Nils Pratley 

UK bookies beware: US will look after its own in betting revolution

Legalisation of sports betting in US should be greeted with caution by UK operators
  
  

Paddy Power branding at Cheltenham racecourse
Paddy Power Betfair has a small operation in the US and its shares rose in value by 12% after the supreme court ruling. Photograph: Nigel French/PA

The estimate that $150bn-worth (£110bn) of sports bets are placed illegally in the US every year may be exaggerated but nobody doubts the true figure is enormous. That it is why it is mystifying that the US, or most of it, has held out so long against legalisation. Money – in the form of easy tax revenues – usually beats puritan scruples in the US.

Now, finally, the door has opened. The US supreme court has struck down the federal ban on sports betting, paving the way for a mini revolution. Each state will have to pass its own legislation and many may still confine betting to casinos and racecourses. Others, though, may allow betting via mobile phones, in which case large parts of the US could eventually look very European, and specifically British, in their approach.

Cue a celebration in the share prices of UK-listed bookies, which, in theory at least, have the experience and IT systems to capitalise. William Hill’s purchase in 2011 of a few betting operations in Nevada, the one big state where sports betting is legal, now looks superbly timed; its shares rose 11%. Paddy Power Betfair, another with a small legal US sportsbook operation, rose in value by 12%.

That instant reaction is understandable, since the creation, in a single supreme court ruling, of the world’s biggest regulated betting market is impossible to ignore. But before UK investors spend their winnings, they should take a step back. Nobody knows how individual states will tax sports betting or what cut will be demanded by the powerful US sporting bodies that lobbied for legalisation. There is no guarantee that the profit margins will be the same as in the UK.

A greater worry is that the UK firms will be playing away from home. It is surely odds-on that US operators will be at the head of the queue when new US licences are handed out. That’s just how life works. Sadly for a company that was early to spot the shifting mood in the US, it may make sense for William Hill to sell itself to a big US entertainment company in search of instant expertise.

Italian markets should be watchful

Financial markets’ big yawn over the arrival of a populist, free-spending and Eurosceptic government in Italy is only easy to explain at face value.

First, betting against the price of Italian debt is a risky trade when the European Central Bank (ECB) remains on hand with its bond-buying programme. Second, the two alliance partners, the anti-establishment Five Star Movement and the rightwing anti-immigration League, have dropped their previous anti-euro talk, so are not stepping wholly outside the EU consensus. Third, investors may be reflecting that an unlikely coalition government with a slim working majority may not survive for long.
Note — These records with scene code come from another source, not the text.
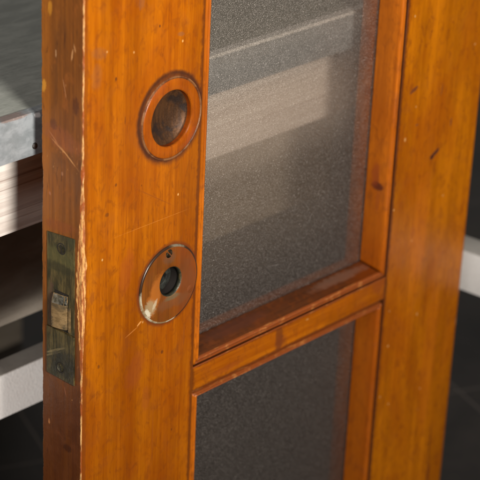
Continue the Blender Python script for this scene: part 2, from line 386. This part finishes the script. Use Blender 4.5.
# glazing bar, top and bottom rails
def rail(name, zb, zt, mat):
    bm = bmesh.new(); rings = []
    x = UL + .15
    while x < UR:
        w1 = .12 * fn(x * .11, 40); w2 = .12 * fn(x * .13, 50)
        rings.append([(x, 0.0, zb + .45 + w2), (x, 0.0, zt - .45 + w1), (x, .5, zt + w1), (x, 19.5, zt), (x, 33.9, zt), (x, 33.9, zb), (x, 19.5, zb), (x, .5, zb + w2)])
        x += 2.4
    x = UR - .15
    rings.append([(x, 0.0, zb + .45), (x, 0.0, zt - .45), (x, .5, zt), (x, 19.5, zt), (x, 33.9, zt), (x, 33.9, zb), (x, 19.5, zb), (x, .5, zb)])
    loft(bm, rings, [0, 1, 0, 0, 0, 0, 0, 1])
    bmesh.ops.recalc_face_normals(bm, faces=bm.faces)
    return obj(name, bm, [mat, M_mould_front], door)
rail('glazing_bar', BB, BT, M_bar)
rail('top_rail', PT, ZT, M_bar)
rail('bottom_rail', Z0, PB, M_bar)

# mouldings round each light: quirk, bead, then the reveal back to the glass
GY = 18.0
BEAD = [(.05, 3.2), (1.15, 3.4), (1.3, 1.6), (1.6, .6), (2.1, .1), (2.6, .1), (3.0, .7), (3.25, 1.6), (3.5, .8), (3.9, .15), (4.5, -.1), (5.1, .15), (5.6, 1.0), (5.8, 1.9)]
def glaze(zb, zt, sill_mat, tag_):
    nB = len(BEAD)
    # (y, offset on verticals, offset at bottom, offset at top)
    P = []
    for s, y in BEAD: P.append((y, s, s * .93, s if s < 1 else s * .70 + 1.6))
    P += [(GY * .5, 5.9, 6.6, 5.8), (GY, 6.1, 8.3, 6.0), (GY + .6, 6.1, 8.3, 6.0)]
    MI = [2] + [1] * (nB - 2) + [0] * (len(P) - nB)
    def corner(i, side, end):
        y, sv, sb, st = P[i]
        x = UL + sv if side == 'l' else UR - sv
        zz = zb + sb if end == 'b' else zt - st
        return Vector((x, y, zz))
    for name, A, B in (('moulding', ('l', 'b'), ('l', 't')), ('moulding', ('l', 't'), ('r', 't')), ('moulding', ('r', 't'), ('r', 'b')), ('sill_moulding', ('r', 'b'), ('l', 'b'))):
        bm = bmesh.new(); rings = []
        n = 130
        for q in range(n + 1):
            t = q / n
            ring = []
            for i in range(len(P)):
                c = corner(i, *A).lerp(corner(i, *B), t)
                wob = .10 * fn(t * 14, i * .15, len(name) + A[0].count('r') * 5) * min(1, min(t, 1 - t) * 30)
                chip = max(0, fn(t * 45, i * .1, 3 + zb * .01) - .38) * .9 * (1 if 4 <= i <= 10 else 0) * min(1, min(t, 1 - t) * 30)
                c.y += wob + chip
                ring.append(tuple(c))
            rings.append(ring)
        hz = A[1] == B[1]
        vs = loft(bm, rings, MI, closed=False, caps=False)
        # close the back against the stile
        bmesh.ops.recalc_face_normals(bm, faces=bm.faces)
        # make the normals look into the light
        c0 = Vector(((UL + UR) / 2, -40, (zb + zt) / 2)) * MM
        s = sum((f.normal.dot(c0 - f.calc_center_median()) for f in bm.faces))
        if s < 0: bmesh.ops.reverse_faces(bm, faces=bm.faces)
        o = obj(name, bm, [sill_mat if name == 'sill_moulding' else (M_mould_v if not hz else M_bar), M_mould_front if name == 'sill_moulding' else (M_mould_v if not hz else M_mould_front), M_quirk], door, 40)
        md = o.modifiers.new('solid', 'SOLIDIFY'); md.thickness = .0004; md.offset = -1
    # putty-side stop behind the glass
    bm = bmesh.new()
    box(bm, UL + .1, UL + 5.5, 22.2, 32, zb + .1, zt - .1); box(bm, UR - 5.5, UR - .1, 22.2, 32, zb + .1, zt - .1)
    box(bm, UL + 5.6, UR - 5.6, 22.2, 32, zb + .1, zb + 5.5); box(bm, UL + 5.6, UR - 5.6, 22.2, 32, zt - 5.5, zt - .1)
    obj('glazing_stop', bm, M_bar, door)
    bm = bmesh.new(); box(bm, UL + 1.2, UR - 1.2, GY + .7, GY + 3.7, zb + 1.5, zt - 1.5)
    bm.normal_update()
    for f in bm.faces: f.material_index = 0 if f.normal.y < -.5 else 1
    obj('glass_pane', bm, [M_glass, M_glassback], door)

# obscured glass: one pebbled face (scatters, glints), one plain face
m_, nt, out = new_mat('obscured_glass'); b = NB(nt)
g1 = b.noise((1500, 0.0, 1500), 2, .5, .2)
v = b.n('ShaderNodeTexVoronoi', feature='SMOOTH_F1'); v.inputs['Scale'].default_value = 1; v.inputs['Smoothness'].default_value = .5
b.link(b.mapping((1500, 0, 1500)), v.inputs['Vector'])
h = b.math('ADD', b.math('MULTIPLY', g1, .22), b.math('MULTIPLY', v.outputs['Distance'], .78))
bp = b.n('ShaderNodeBump'); bp.inputs['Strength'].default_value = 1.0; bp.inputs['Distance'].default_value = .0008; b.link(h, bp.inputs['Height'])
tr = b.n('ShaderNodeBsdfTransparent'); b.link(b.mix(b.ramp(h, .34, .58), (1.0, 0.97, 0.94), (0.86, 0.82, 0.78)), tr.inputs[0])
rf = b.n('ShaderNodeBsdfRefraction'); rf.inputs['IOR'].default_value = 1.30; rf.inputs['Roughness'].default_value = .7; rf.inputs[0].default_value = (0.98, 0.91, 0.84, 1); b.link(bp.outputs[0], rf.inputs['Normal'])
df = b.n('ShaderNodeBsdfDiffuse'); df.inputs[0].default_value = (0.62, 0.52, 0.46, 1); b.link(bp.outputs[0], df.inputs['Normal'])
m1 = b.n('ShaderNodeMixShader'); b.link(b.ramp(h, .25, .60, .76, .50), m1.inputs[0]); b.link(rf.outputs[0], m1.inputs[1]); b.link(tr.outputs[0], m1.inputs[2])
m2 = b.n('ShaderNodeMixShader'); b.link(b.ramp(h, .25, .60, .075, .025), m2.inputs[0]); b.link(m1.outputs[0], m2.inputs[1]); b.link(df.outputs[0], m2.inputs[2])
fr_ = b.n('ShaderNodeFresnel'); fr_.inputs['IOR'].default_value = 1.5
gl = b.n('ShaderNodeBsdfGlossy'); gl.inputs['Roughness'].default_value = .34; gl.inputs[0].default_value = (1.0, 0.90, 0.82, 1); b.link(bp.outputs[0], gl.inputs['Normal'])
m3 = b.n('ShaderNodeMixShader'); b.link(b.math('MULTIPLY', fr_.outputs[0], .95), m3.inputs[0]); b.link(m2.outputs[0], m3.inputs[1]); b.link(gl.outputs[0], m3.inputs[2])
b.link(m3.outputs[0], out.inputs['Surface'])
M_glass = m_
m_, nt, out = new_mat('plain_glass_face'); b = NB(nt)
tr = b.n('ShaderNodeBsdfTransparent'); tr.inputs[0].default_value = (0.97, 0.96, 0.94, 1); b.link(tr.outputs[0], out.inputs['Surface'])
M_glassback = m_
glaze(BT, PT, M_mould_h, 'upper')
glaze(PB, BB, M_mould_h, 'lower')

# ------------------------------------------------------------------ flush pull let into the stile
def metal(name, c1, c2, rough=.35, sc=300, metalness=1.0, bstr=.3, c3=None, aniso=(1, 1, 1)):
    m, nt, out = new_mat(name); b = NB(nt)
    a = b.noise(tuple(sc * k for k in aniso), 4, .6, .3); f = b.noise((900, 900, 900), 3, .6)
    col = b.mix(b.ramp(a, .38, .62), c1, c2)
    if c3: col = b.mix(b.ramp(b.noise((90, 90, 90), 3, .6, .6), .48, .68), col, c3)
    principled(b, out, col, b.ramp(f, .3, .7, rough - .08, rough + .12), metalness, 0, .2, b.math('ADD', a, f), bstr, .0004)
    return m
CX, CZ = 71.4, 446.8
M_ring = wood('pull_ring_varnish', 'z', lo=(0.24, 0.045, 0.003), mid=(0.36, 0.078, 0.003), hi=(0.45, 0.12, 0.005), seed=11, dirt=.3, rough=.3, spots=False,
              marks=[((60, 0, 466), (8, 99, 3), -.7, (0.24, .05, .01), .5), ((87, 0, 430), (3, 99, 8), .5, (.28, .05, .01), .5)])
M_rim = raw_edge('worn_ring_rim', (0.20, 0.085, 0.03), (0.09, 0.028, 0.010), .5, (70, 70, 70), 1.)
M_bowl = metal('bronze_bowl', (0.11, 0.048, 0.018), (0.060, 0.028, 0.013), .42, 300, .5, .06, (0.035, 0.022, 0.017), (1, 1, .12))
M_wall = wood('pull_wall_varnish', 'y', lo=(0.13, 0.018, 0.002), mid=(0.28, 0.045, 0.003), hi=(0.42, 0.09, 0.004), seed=13, dirt=.5, spots=False)
bm = bmesh.new()
lathe(bm, CX, CZ, [(25.3, 1.2), (25.2, .1), (25.0, -.25), (24.7, -.3), (24.4, .1), (24.1, .35), (23.8, -.05), (23.2, -.35), (20.5, -.45), (18.2, -.40), (17.6, -.2), (17.3, .3), (17.3, 1.0), (17.3, 3.6), (17.2, 4.2)], 128,
      [1, 1, 1, 1, 1, 1, 0, 0, 0, 0, 0, 0, 2, 2])
bmesh.ops.reverse_faces(bm, faces=bm.faces)
o = pull = obj('flush_pull', bm, [M_ring, M_rim, M_wall], door, 30)
md = o.modifiers.new('solid', 'SOLIDIFY'); md.thickness = .0003; md.offset = -1
bm = bmesh.new()
lathe(bm, CX, CZ, [(17.25, 3.7), (16.2, 4.4), (14, 5.6), (11, 6.9), (7, 7.9), (3.5, 8.3), (0, 8.4)], 96)
bmesh.ops.reverse_faces(bm, faces=bm.faces)
o = obj('bowl', bm, M_bowl, pull, 60)
md = o.modifiers.new('solid', 'SOLIDIFY'); md.thickness = .0004; md.offset = -1

# ------------------------------------------------------------------ keyhole plate
KX, KZ = 72.4, 340.5
M_plate = wood('varnished_brass_plate', 'z', lo=(0.10, 0.026, 0.002), mid=(0.17, 0.047, 0.002), hi=(0.26, 0.078, 0.004), seed=17, dirt=.6, rough=.62, coat=.0, spec=.25, spots=False,
               marks=[((60, 0, 337), (5, 99, 12), .3, (0.50, .15, .02), .5), ((87, 0, 338), (8, 99, 16), -.1, (0.12, .04, .012), .4), ((76, 0, 328), (13, 99, 4), 0, (.14, .055, .02), .5), ((75, 0, 331.5), (6, 99, 1.8), 0, (.10, .11, .06), .5), ((72, 0, 358), (5, 99, 3.5), 0, (.10, .05, .025), .5),
                      ((56, 0, 330), (4.5, 99, 5), -.6, (.30, .24, .13), .7), ((54, 0, 327), (1.6, 99, 3.5), -.6, (.6, .55, .42), .8), ((60, 0, 331), (1.2, 99, 3.5), .5, (.5, .42, .28), .6)])
m_, nt, out = new_mat('bare_brass_painted_glint'); b = NB(nt)
a = b.noise((150, 150, 150), 3, .6, .4)
w_ = b.mark((62, 0, 319), (19, 99, 7), .35, .25, .3, a); w2_ = b.mark((49.5, 0, 330), (4, 99, 11), 0, .25, .3, a); w3_ = b.mark((80, 0, 364), (8, 99, 2.6), .2, .3, .3, a)
wr = b.math('MAXIMUM', b.math('MAXIMUM', w_, w2_), b.math('MULTIPLY', w3_, .35))  # rim highlight painted as paler crescents on the worn brass
col = b.mix(wr, (0.045, 0.022, 0.012), b.mix(b.ramp(a, .4, .6), (0.55, 0.48, 0.34), (0.30, 0.20, 0.10)))
principled(b, out, col, .3, .25, 0, .2, a, .15, .0004)
M_brass = m_
M_dkbrass = metal('tarnished_brass', (0.055, 0.050, 0.030), (0.025, 0.028, 0.018), .45, 220, .4, .5, (0.14, .10, .04))
bm = bmesh.new()
lathe(bm, KX, KZ, [(24.95, 1.4), (24.95, -.1), (24.8, -.42), (24.55, -.58), (24.3, -.62), (24.05, -.62), (16, -.62), (10.6, -.6), (9.9, -.4), (9.5, .1), (9.5, 2.0)], 128, [1, 1, 1, 1, 1, 0, 0, 0, 2, 2])
for v_ in bm.verts:      # the hole sits a little off centre
    dx, dz = v_.co.x - KX * MM, v_.co.z - KZ * MM
    r_ = math.hypot(dx, dz)
    if r_ < .011:
        v_.co.x += .0014; v_.co.z += .0014
bmesh.ops.reverse_faces(bm, faces=bm.faces)
o = plate = obj('keyhole_plate', bm, [M_plate, M_brass, M_dkbrass], door, 40)
md = o.modifiers.new('solid', 'SOLIDIFY'); md.thickness = .0005; md.offset = -1
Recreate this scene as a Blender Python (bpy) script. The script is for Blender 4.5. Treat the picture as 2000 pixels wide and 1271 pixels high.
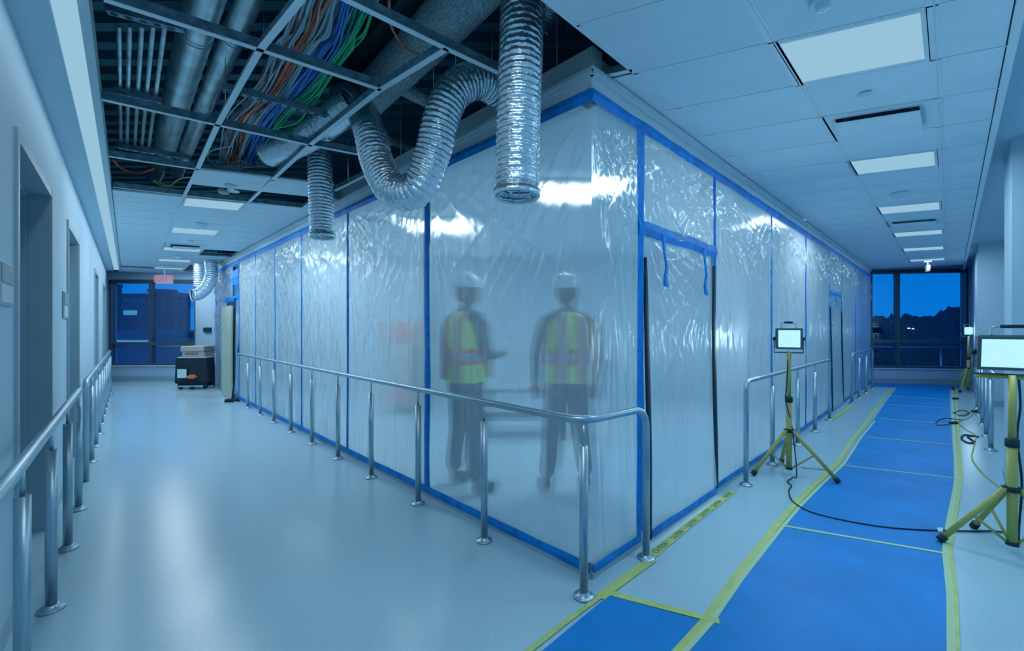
import bpy, bmesh, math, random
from mathutils import Vector, Matrix, noise
PI = math.pi
SC = bpy.context.scene
COL = SC.collection
for o in list(bpy.data.objects): bpy.data.objects.remove(o)
rnd = random.Random(7)

# ------------------------------------------------------------------ camera, world, exposure, main lamps
F, HZ, CX, H = 810.0, 641.0, 1000.0, 1.4
ZC = 2.86
cam_d = bpy.data.cameras.new('camera'); cam = bpy.data.objects.new('camera', cam_d); COL.objects.link(cam)
cam.location = (0, 0, H); cam.rotation_euler = (PI/2, 0, 0)
cam_d.sensor_width = 36; cam_d.lens = F/2000*36; cam_d.shift_y = (HZ-635.5)/2000; cam_d.clip_start = .02; cam_d.clip_end = 500
SC.camera = cam
SC.view_settings.view_transform = 'Standard'; SC.view_settings.look = 'None'; SC.view_settings.gamma = 1
SC.view_settings.exposure = 0.0; SC.view_settings.use_curve_mapping = False
SC.cycles.max_bounces = 8; SC.cycles.diffuse_bounces = 4; SC.cycles.glossy_bounces = 3; SC.cycles.transmission_bounces = 6
SC.cycles.transparent_max_bounces = 12; SC.cycles.sample_clamp_indirect = 2.5; SC.cycles.sample_clamp_direct = 6
SC.cycles.caustics_refractive = True; SC.cycles.caustics_reflective = False; SC.cycles.use_denoising = True

def lin(c):
    return tuple(((x/255)/12.92 if x/255 <= .04045 else ((x/255+.055)/1.055)**2.4) for x in c)

W = bpy.data.worlds.new('dusk_sky'); SC.world = W; W.use_nodes = True
nt = W.node_tree; nt.nodes.clear()
wo = nt.nodes.new('ShaderNodeOutputWorld'); bg = nt.nodes.new('ShaderNodeBackground')
tc = nt.nodes.new('ShaderNodeTexCoord'); sx = nt.nodes.new('ShaderNodeSeparateXYZ'); cr = nt.nodes.new('ShaderNodeValToRGB')
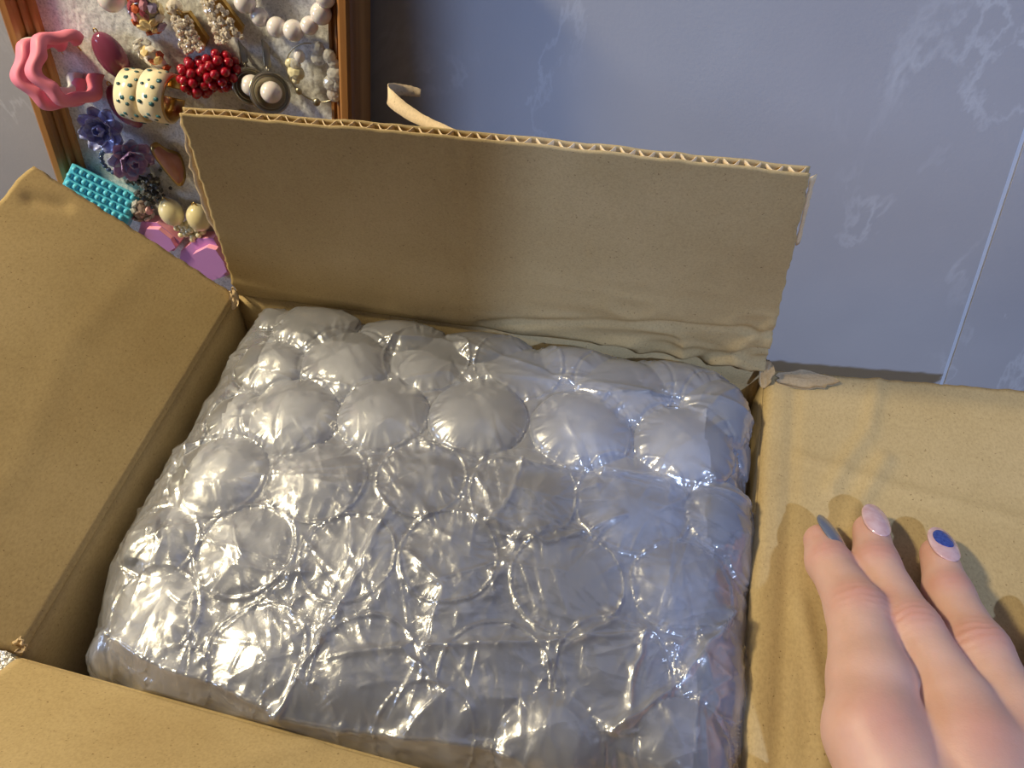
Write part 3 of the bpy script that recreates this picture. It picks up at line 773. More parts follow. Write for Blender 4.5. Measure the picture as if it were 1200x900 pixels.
# mosaic chip drop
CH = [simple('chip_%s' % n, sr(*c), 0.22, coat=0.5) for n, c in (('cream', (238, 222, 180)), ('rose', (214, 150, 168)), ('maroon', (150, 70, 84)), ('rust', (186, 92, 58)), ('lilac', (186, 170, 206)), ('gold', (232, 206, 150)), ('white', (240, 234, 228)))]
def chip_cluster(t, rx_, ry_, rz_, n, size, seed, mats):
    r_ = np.random.default_rng(seed)
    part('core', xf(ball(1.0, 3), scale=(rx_*0.86, ry_*0.86, rz_*0.8)), mats[0], t)
    g = PI*(3-math.sqrt(5))
    for i in range(n):
        z = 1-(i+0.5)/n*1.25; rr = math.sqrt(max(0, 1-z*z)); a = i*g
        d = np.array([rr*math.cos(a), rr*math.sin(a), z])
        R = np.array(Vector(d).to_track_quat('Z', 'X').to_matrix())@euler(r_.uniform(-20, 20), r_.uniform(-20, 20), r_.uniform(0, 360))
        part('chip', xf(xf(ball(1.0, 1), scale=(size*r_.uniform(.7, 1.2), size*r_.uniform(.6, 1), size*0.38)), d*[rx_, ry_, rz_]*0.92, R), mats[int(r_.integers(len(mats)))], t, smooth=False)
t = jewel('mosaic_earring', 'chunky mosaic drop earring of cream, rose and maroon chips', 'earring', 172, 13, 0.006, 10)
chip_cluster(t, 0.0074, 0.0094, 0.005, 26, 0.0029, 3, CH)
t = jewel('mosaic_earring', 'small amber and clear chip earring under the mosaic drop', 'earring', 178, 65, 0.004, -38)
chip_cluster(t, 0.0088, 0.0040, 0.0032, 16, 0.0026, 5, [CH[6], CH[3], CH[5], CRYS, CH[3], CRYS])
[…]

Yet the scale of the radicalism being contemplated in Rome is genuinely new. Even in watered-down form, the economic plan represents a huge challenge to EU orthodoxy. Proposals include a flat tax at 15% for companies and most households; a universal income; and repeal of the 2011 reform that raised the pension age.

That collection would increase government spending by €60bn-€100bn (£53-88bn) a year, say economists, depending on the precise version of the proposals adopted. The higher figure is equivalent to 5.5% of GDP in a country where the stock of debt is 132% of GDP. Even the lower figure, if the accompanying tax-raising measures are relatively modest, would very likely mean Italy bumps up against the EU’s fiscal rules. The coalition partners say they plan to respect those rules but simultaneously say they want them to be relaxed. Something has to give.

In the circumstances, the lack of excitement in the Italian bond market, whatever the superficial reasoning, is bizarre. The yield on 10-year paper has risen in the past week but 1.9% (versus 0.6% on German bunds) is miles away from signalling serious concern among investors. A lot of money is resting on the questionable assumption that the new government will not do what it says or will collapse.

Either outcome is possible, obviously. But it seems equally likely that the plot could move quickly to confrontation in the form of a demand that the EU change its fiscal rules. That would be a serious showdown, with an uncertain outcome. In the meantime, demands by the French president, Emmanuel Macron, for more EU integration look like a non-runner – which won’t ease tensions.